Given task: In the listing below, find the line with "S = bpy.context.scene", then repeat exactly every line from the top through that one.

Data provided:
========

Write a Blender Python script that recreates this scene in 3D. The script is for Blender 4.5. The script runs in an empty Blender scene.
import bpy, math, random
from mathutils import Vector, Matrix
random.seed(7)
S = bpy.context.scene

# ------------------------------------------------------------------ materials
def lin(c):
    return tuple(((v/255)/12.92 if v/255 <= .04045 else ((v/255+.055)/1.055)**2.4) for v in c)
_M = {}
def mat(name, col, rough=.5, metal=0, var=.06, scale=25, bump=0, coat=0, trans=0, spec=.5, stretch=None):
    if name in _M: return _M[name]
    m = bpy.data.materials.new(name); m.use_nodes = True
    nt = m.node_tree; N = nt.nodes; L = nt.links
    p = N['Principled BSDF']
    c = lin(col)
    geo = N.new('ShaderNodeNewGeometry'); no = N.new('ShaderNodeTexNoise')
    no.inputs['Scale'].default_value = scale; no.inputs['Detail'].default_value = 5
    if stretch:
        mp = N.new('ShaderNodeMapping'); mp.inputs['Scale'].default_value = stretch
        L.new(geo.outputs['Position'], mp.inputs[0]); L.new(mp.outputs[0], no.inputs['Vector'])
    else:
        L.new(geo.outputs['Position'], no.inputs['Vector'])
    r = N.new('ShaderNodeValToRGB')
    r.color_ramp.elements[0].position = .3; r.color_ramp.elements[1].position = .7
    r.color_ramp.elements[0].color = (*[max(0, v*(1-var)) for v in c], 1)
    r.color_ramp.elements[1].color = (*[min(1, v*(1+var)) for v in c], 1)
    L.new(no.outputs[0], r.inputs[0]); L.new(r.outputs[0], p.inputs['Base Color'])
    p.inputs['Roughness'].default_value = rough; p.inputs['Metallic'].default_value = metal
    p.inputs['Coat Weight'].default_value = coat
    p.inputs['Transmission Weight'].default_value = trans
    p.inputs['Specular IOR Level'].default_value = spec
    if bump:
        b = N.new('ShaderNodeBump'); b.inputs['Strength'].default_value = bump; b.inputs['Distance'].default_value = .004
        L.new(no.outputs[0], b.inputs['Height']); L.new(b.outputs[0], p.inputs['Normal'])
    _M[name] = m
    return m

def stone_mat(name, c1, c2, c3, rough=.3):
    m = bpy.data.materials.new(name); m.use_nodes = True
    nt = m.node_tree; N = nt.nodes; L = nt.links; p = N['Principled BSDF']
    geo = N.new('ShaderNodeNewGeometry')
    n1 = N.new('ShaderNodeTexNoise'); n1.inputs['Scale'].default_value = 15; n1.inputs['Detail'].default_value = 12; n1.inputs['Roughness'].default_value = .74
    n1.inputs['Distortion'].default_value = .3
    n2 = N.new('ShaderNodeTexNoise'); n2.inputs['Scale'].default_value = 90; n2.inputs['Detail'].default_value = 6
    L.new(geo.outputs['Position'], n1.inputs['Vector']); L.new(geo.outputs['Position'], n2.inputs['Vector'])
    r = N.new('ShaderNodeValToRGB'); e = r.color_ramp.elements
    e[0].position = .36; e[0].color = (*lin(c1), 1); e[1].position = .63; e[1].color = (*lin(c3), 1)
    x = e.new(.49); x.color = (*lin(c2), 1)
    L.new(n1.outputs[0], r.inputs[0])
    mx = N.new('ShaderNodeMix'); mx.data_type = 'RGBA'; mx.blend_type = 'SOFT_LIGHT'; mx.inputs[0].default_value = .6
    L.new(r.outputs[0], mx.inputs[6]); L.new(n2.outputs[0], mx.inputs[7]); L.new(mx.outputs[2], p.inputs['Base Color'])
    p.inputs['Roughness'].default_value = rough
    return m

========

Response:
Write a Blender Python script that recreates this scene in 3D. The script is for Blender 4.5. The script runs in an empty Blender scene.
import bpy, math, random
from mathutils import Vector, Matrix
random.seed(7)
S = bpy.context.scene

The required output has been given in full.